### Do this
Only the lines from the start of the data through the line containing "C.cycles.use_denoising = True" should be written out, exactly as they are, with both ends included and the pictures left out.

### Information provided
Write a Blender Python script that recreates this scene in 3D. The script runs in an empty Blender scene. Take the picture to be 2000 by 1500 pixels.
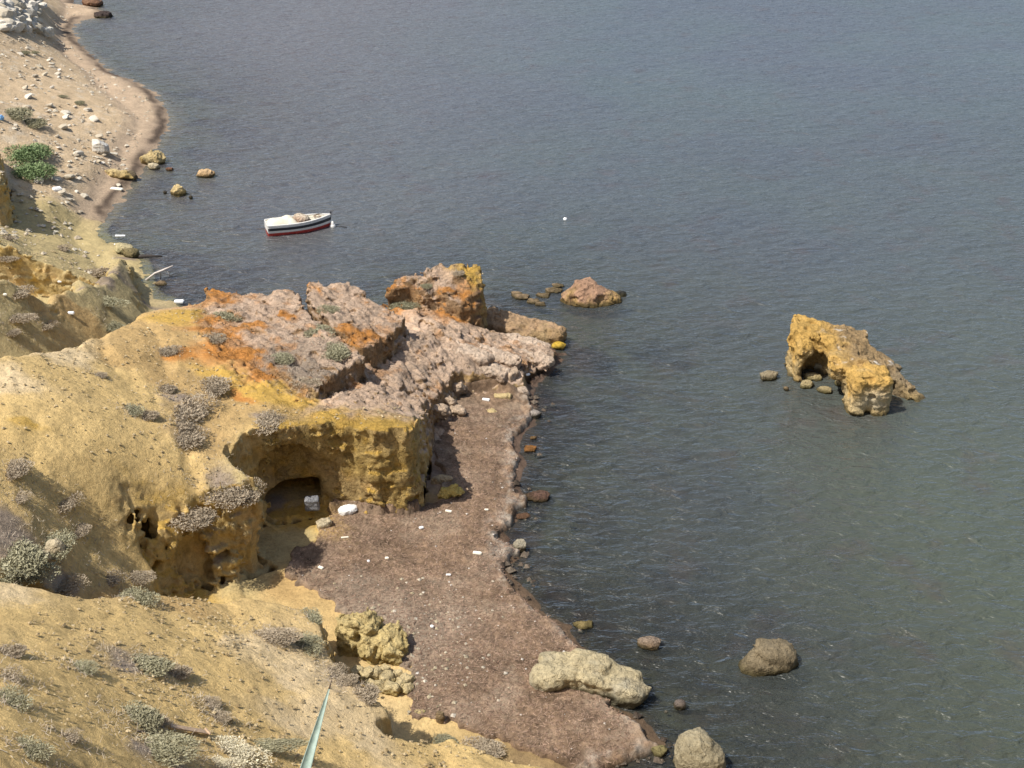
import bpy, math, random
import numpy as np
from mathutils import Vector, Matrix, Euler
random.seed(7)
C = bpy.context.scene
COL = C.collection
R = math.radians

# ------------------------------------------------------------------ camera, sky, sun, exposure
CAM_H, PITCH, HFOV = 30.0, R(28.0), R(45.0)
cam = bpy.data.objects.new('camera', bpy.data.cameras.new('camera'))
COL.objects.link(cam)
cam.location = (0, 0, CAM_H)
cam.rotation_euler = (math.pi/2 - PITCH, 0, 0)
cam.data.angle = HFOV
cam.data.clip_start = 0.2
cam.data.clip_end = 6000
C.camera = cam
SUN_EL = R(58.0)
SUN_DIR = Vector((-1.0, -0.46, 0)).normalized()*math.cos(SUN_EL) + Vector((0, 0, math.sin(SUN_EL)))  # towards the sun
world = bpy.data.worlds.new('World'); C.world = world; world.use_nodes = True
wn = world.node_tree.nodes; wl = world.node_tree.links
wn.clear()
sky = wn.new('ShaderNodeTexSky'); sky.sky_type = 'NISHITA'; sky.sun_disc = False
sky.sun_elevation = SUN_EL
sky.sun_rotation = math.atan2(SUN_DIR.x, SUN_DIR.y)
sky.dust_density = 2.2; sky.air_density = 1.0; sky.ozone_density = 1.0
bgn = wn.new('ShaderNodeBackground'); bgn.inputs[1].default_value = 0.105
wo = wn.new('ShaderNodeOutputWorld')
wl.new(sky.outputs[0], bgn.inputs[0]); wl.new(bgn.outputs[0], wo.inputs[0])
sl = bpy.data.lights.new('sun', 'SUN'); sl.energy = 4.4; sl.angle = R(0.55); sl.color = (1.0, 0.955, 0.88)
sun = bpy.data.objects.new('sun', sl); COL.objects.link(sun)
sun.rotation_euler = SUN_DIR.to_track_quat('Z', 'Y').to_euler()
sun.location = (-40, -10, 80)
C.view_settings.view_transform = 'Standard'
C.view_settings.look = 'None'
C.view_settings.exposure = 0.45
C.view_settings.gamma = 1.0
C.view_settings.use_curve_mapping = False
C.cycles.max_bounces = 6
C.cycles.transparent_max_bounces = 6
C.cycles.use_denoising = True

# ------------------------------------------------------------------ maths helpers
FPX = 1000.0/math.tan(HFOV/2)       # focal length in pixels of the 2000 px wide photograph
CP, SP = math.cos(PITCH), math.sin(PITCH)
def ray(u, v):
    t = (750.0 - v)/FPX
    return (u - 1000.0)/FPX, CP + t*SP, -SP + t*CP
def P(u, v, z=0.0):
    """the point of height z that stands at this place of the picture"""
    dx, dy, dz = ray(u, v)
    s = (z - CAM_H)/dz
    return (dx*s, dy*s)

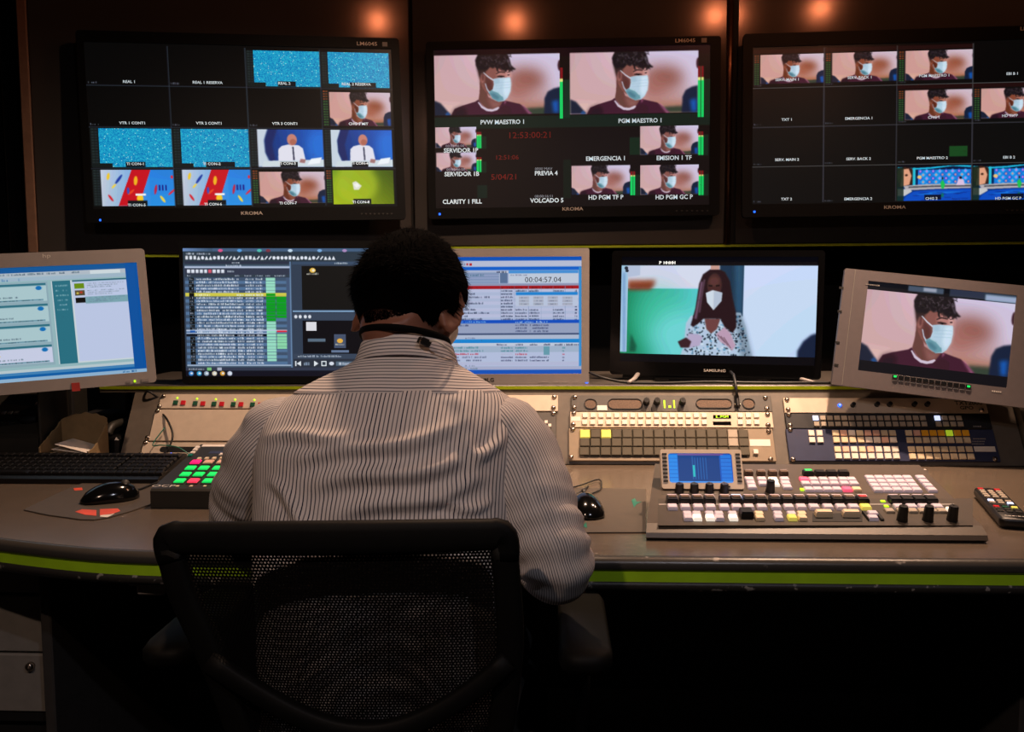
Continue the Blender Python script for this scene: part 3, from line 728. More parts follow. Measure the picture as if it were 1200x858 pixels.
def studio(c, x, y, w, h):
    with c.within(x, y, w, h):
        u = c.T[2]; sf = u*.01; rg = random.Random(4)
        c.grad(0, 0, 1, 1, (10, 16, 34), (14, 24, 60), (6, 60, 150), (8, 50, 140))
        c.rect(.28, .14, .72, .46, (26, 130, 222))
        for i in range(9):
            for j in range(5):
                cx, cy = .31+i*.088+(j % 2)*.04, .18+j*.10
                c.poly([(cx, cy-.07), (cx+.035, cy), (cx, cy+.07), (cx-.035, cy)], (40, 170, 240) if (i+j) % 2 else (24, 90, 200), 1, sf*.3)
                c.ell(cx, cy, .014, .032, (196, 130, 230) if j % 2 == 0 else (214, 150, 150), 1, sf*.3)
        c.line([(0, .07), (.2, .11), (.45, .09), (.75, .02), (1, .06)], u*.022, (30, 190, 230), 1, sf*.3)
        c.poly([(0, 0), (1, 0), (1, .02), (.7, .03), (.4, .06), (.2, .08), (0, .05)], (12, 14, 20))
        c.poly([(.0, .1), (.10, .05), (.2, .1), (.24, .35), (.2, .55), (.0, .62)], (60, 34, 26)); c.poly([(.05, .12), (.15, .1), (.19, .3), (.16, .55), (.04, .6)], (222, 160, 128), 1, sf*.5)
        c.ell(.12, .28, .02, .03, (60, 34, 26), 1, sf*.4); c.ell(.03, .3, .03, .2, (110, 70, 40), .8, sf)
        c.rect(.21, .08, .035, .5, (40, 190, 214), 1, sf*.3); c.ell(.30, .34, .03, .05, (236, 196, 120), 1, sf*.3)
        c.poly([(.08, .58), (.4, .54), (1, .54), (1, .66), (.5, .68), (.2, .70), (.12, .72)], (176, 172, 176), 1, sf*.3); c.line([(.15, .62), (.5, .60), (1, .6)], u*.02, (70, 70, 80), 1, sf*.2)
        c.poly([(.0, .66), (.18, .68), (.2, .74), (.1, .86), (0, .86)], (196, 196, 198), 1, sf*.5)
        c.poly([(.12, .86), (.22, .74), (.5, .70), (1, .68), (1, 1), (.08, 1)], (10, 74, 190), 1, sf*.6); c.poly([(.2, .84), (.5, .76), (.95, .75), (.6, .82)], (30, 130, 230), .8, sf)
        for _ in range(16): c.ell(rg.uniform(.2, 1), rg.uniform(.76, 1), .05, .012, (10, 44, 130), .7, sf*.5)
        c.poly([(.585, .5), (.62, .42), (.65, .55), (.63, .68), (.60, .66)], (30, 190, 80), 1, sf*.2); c.ell(.615, .38, .012, .035, (50, 30, 30))
        c.poly([(.8, .58), (.83, .40), (.90, .42), (.92, .58)], (214, 190, 220), 1, sf*.3); c.ell(.86, .37, .02, .04, (40, 28, 30)); c.ell(.615, .86, .02, .06, (16, 120, 90), .8, sf*.5)
def green_tile(c, x, y, w, h):
    with c.within(x, y, w, h):
        u = c.T[2]
        c.grad(0, 0, 1, 1, (110, 150, 30), (64, 84, 12), (170, 190, 24), (100, 120, 14))
        c.ell(.38, .4, .36, .6, (176, 196, 40), .7, u*.06)
        c.poly([(.32, .36), (.38, .32), (.47, .46), (.42, .58), (.34, .58)], (222, 224, 210), 1, u*.008); c.poly([(.34, .42), (.4, .38), (.44, .46), (.38, .52)], (240, 242, 236), 1, u*.005)

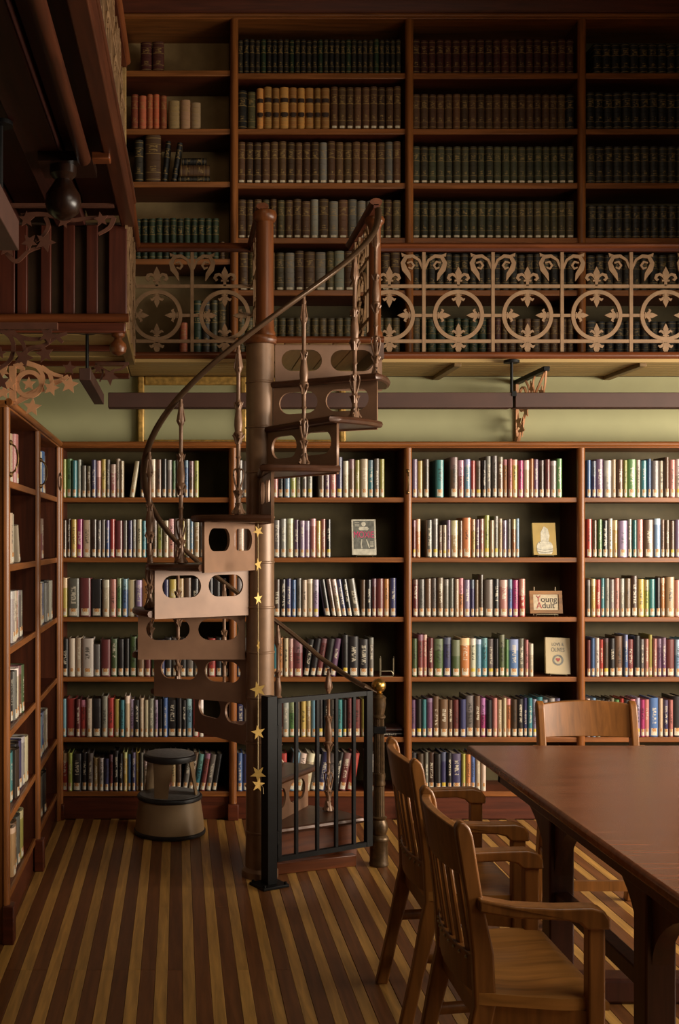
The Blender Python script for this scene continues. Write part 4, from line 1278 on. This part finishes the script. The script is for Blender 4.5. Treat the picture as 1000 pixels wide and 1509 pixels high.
def merged_books(name, items, label, cat, mats, leather=False):
    """rows too many to pick apart: one mesh, cover + pages + label per book"""
    V, Fc, mi, cols, uvs = [], [], [], [], []
    BM = VOLUME if leather else BOOK
    for (mtx, colr, rnd, lab) in items:
        for src, k in ((BM, 0), (VPAGES if leather else PAGES, 1)) + (((LABEL, 2),) if lab else ()):
            b0 = len(V)
            V += [tuple(mtx @ v.co) for v in src.vertices]
            ul = src.uv_layers[0].data if src.uv_layers else None
            for p in src.polygons:
                Fc.append([b0 + i for i in p.vertices]); mi.append(k)
                for li in p.loop_indices:
                    cols.append((colr[0], colr[1], colr[2], rnd)); uvs.append(tuple(ul[li].uv) if ul else (0, 0))
    me = bpy.data.meshes.new(name)
    me.from_pydata(V, [], Fc)
    me.shade_smooth()
    me.set_sharp_from_angle(angle=math.radians(50))
    for m in mats: me.materials.append(m)
    me.polygons.foreach_set('material_index', mi)
    u = me.uv_layers.new(name='UVMap')
    u.data.foreach_set('uv', [q for t in uvs for q in t])
    ca = me.color_attributes.new('tint', 'FLOAT_COLOR', 'CORNER')
    ca.data.foreach_set('color', [q for t in cols for q in t])
    o = bpy.data.objects.new(name, me); COL.objects.link(o)
    o['kind'] = 'stuff'; o['label'] = label; o['category'] = cat
    return o
def mtx(loc, eul, sc):
    from mathutils import Euler
    return Matrix.LocRotScale(Vector(loc), Euler(eul), Vector(sc))
items = []
for ri, (s, xa, xb) in enumerate(ROW1):
    for (x, wd, h, dp, ang, lift, c, *_r) in layout(s, PX(xa, BF), PX(xb, BF), rng):
        items.append((mtx((x, BF + rng.uniform(-0.006, 0.008), SHELF[ri] + lift + 0.0008), (0, ang, 0), (wd, dp, h)), col_jit(PAL[c][1], rng), rng.random(), True))
merged_books('library_book_rows', items, 'rows of labelled library books in the lower bay behind the round step stool', 'books', [M['cover_row'], M['page'], M['label']])
items = []
LROW = [[("t c p", 4.66, 4.88), ("R w b s", 5.56, 5.98)], [("c s w", 4.66, 4.84), ("p m", 5.60, 5.80)], [("b s w t p g s", 4.62, 5.10), ("w c b s g k s", 5.56, 6.18)],
        [("s k g w n f", 4.64, 5.06), ("", 5.4, 5.5)], [("p e d k v s c", 4.64, 5.22), ("n p l b s w", 5.52, 6.05)], [("c t n g o", 4.62, 5.06), ("w s g k n", 5.50, 5.98)]]
for ri, pair in enumerate(LROW):
    for s, ya, yb in pair:
        if not s: continue
        for (y, wd, h, dp, ang, lift, c, *_r) in layout(s, ya, yb, rng):
            items.append((mtx((LX - 0.03 + rng.uniform(-0.01, 0.008), y, SHELF[ri] + 0.0008), (0, 0, PI / 2), (wd, dp, h)), col_jit(PAL[c][1], rng), rng.random(), True))
# one book leans against its neighbours on the second shelf
items.append((mtx((LX - 0.03, 4.93, SHELF[1] + 0.001), (0, math.radians(-20), PI / 2), (0.02, 0.15, 0.17)), (.4, .33, .24, 1), 0.3, True))
merged_books('library_book_rows', items, 'rows of library books on the shelves of the corner bookcase seen edge-on', 'books', [M['cover_row'], M['page'], M['label']])

# ---- two dark books lying flat, a wire book end, and the face-out books and sign
for k, (dz, wd, cc) in enumerate(((0.0, 0.155, (.03, .022, .02, 1)), (0.024, 0.14, (.05, .02, .016, 1)))):
    b = bpy.data.objects.new('library_book', BOOK); COL.objects.link(b)
    b.scale = (0.022, 0.16, 0.20); b.rotation_euler = (0, PI / 2, 0)
    b.location = (PX(546, BF) + 0.005 * k, BF + 0.02, SHELF[4] + 0.0225 + dz); b.color = cc
    tag(b, ('black book lying flat on the fifth shelf behind the newel post', 'dark maroon book lying flat on top of the black one behind the newel')[k], 'book', 'flat books behind the newel')
    put('page_block', PAGES, b)
be = thing('wire_bookend', 'bent wire bookend standing empty on the fourth shelf above the newel ball', 'bookend', (PX(568, BF), BF + 0.02, SHELF[3]))
for x in (-0.03, 0.045):
    MB().tube([(x, -0.01, 0.004), (x, -0.01, 0.10), (x + 0.004, -0.005, 0.112), (x + 0.008, 0.01, 0.10), (x + 0.01, 0.02, 0.004)], 0.0022, 6).build('wire_upright', M['wire'], be)
MB().tube([(-0.035, -0.03, 0.02), (-0.03, -0.03, 0.032), (0.03, -0.03, 0.032), (0.04, -0.03, 0.02), (0.04, -0.03, 0.003), (-0.035, -0.03, 0.003)], 0.0022, 6).build('wire_loop', M['wire'], be)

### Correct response
Write a Blender Python script that recreates this scene in 3D. The script runs in an empty Blender scene. Take the picture to be 2000 by 1500 pixels.
import bpy, math, random
import numpy as np
from mathutils import Vector, Matrix, Euler
random.seed(7)
C = bpy.context.scene
COL = C.collection
R = math.radians

# ------------------------------------------------------------------ camera, sky, sun, exposure
CAM_H, PITCH, HFOV = 30.0, R(28.0), R(45.0)
cam = bpy.data.objects.new('camera', bpy.data.cameras.new('camera'))
COL.objects.link(cam)
cam.location = (0, 0, CAM_H)
cam.rotation_euler = (math.pi/2 - PITCH, 0, 0)
cam.data.angle = HFOV
cam.data.clip_start = 0.2
cam.data.clip_end = 6000
C.camera = cam
SUN_EL = R(58.0)
SUN_DIR = Vector((-1.0, -0.46, 0)).normalized()*math.cos(SUN_EL) + Vector((0, 0, math.sin(SUN_EL)))  # towards the sun
world = bpy.data.worlds.new('World'); C.world = world; world.use_nodes = True
wn = world.node_tree.nodes; wl = world.node_tree.links
wn.clear()
sky = wn.new('ShaderNodeTexSky'); sky.sky_type = 'NISHITA'; sky.sun_disc = False
sky.sun_elevation = SUN_EL
sky.sun_rotation = math.atan2(SUN_DIR.x, SUN_DIR.y)
sky.dust_density = 2.2; sky.air_density = 1.0; sky.ozone_density = 1.0
bgn = wn.new('ShaderNodeBackground'); bgn.inputs[1].default_value = 0.105
wo = wn.new('ShaderNodeOutputWorld')
wl.new(sky.outputs[0], bgn.inputs[0]); wl.new(bgn.outputs[0], wo.inputs[0])
sl = bpy.data.lights.new('sun', 'SUN'); sl.energy = 4.4; sl.angle = R(0.55); sl.color = (1.0, 0.955, 0.88)
sun = bpy.data.objects.new('sun', sl); COL.objects.link(sun)
sun.rotation_euler = SUN_DIR.to_track_quat('Z', 'Y').to_euler()
sun.location = (-40, -10, 80)
C.view_settings.view_transform = 'Standard'
C.view_settings.look = 'None'
C.view_settings.exposure = 0.45
C.view_settings.gamma = 1.0
C.view_settings.use_curve_mapping = False
C.cycles.max_bounces = 6
C.cycles.transparent_max_bounces = 6
C.cycles.use_denoising = True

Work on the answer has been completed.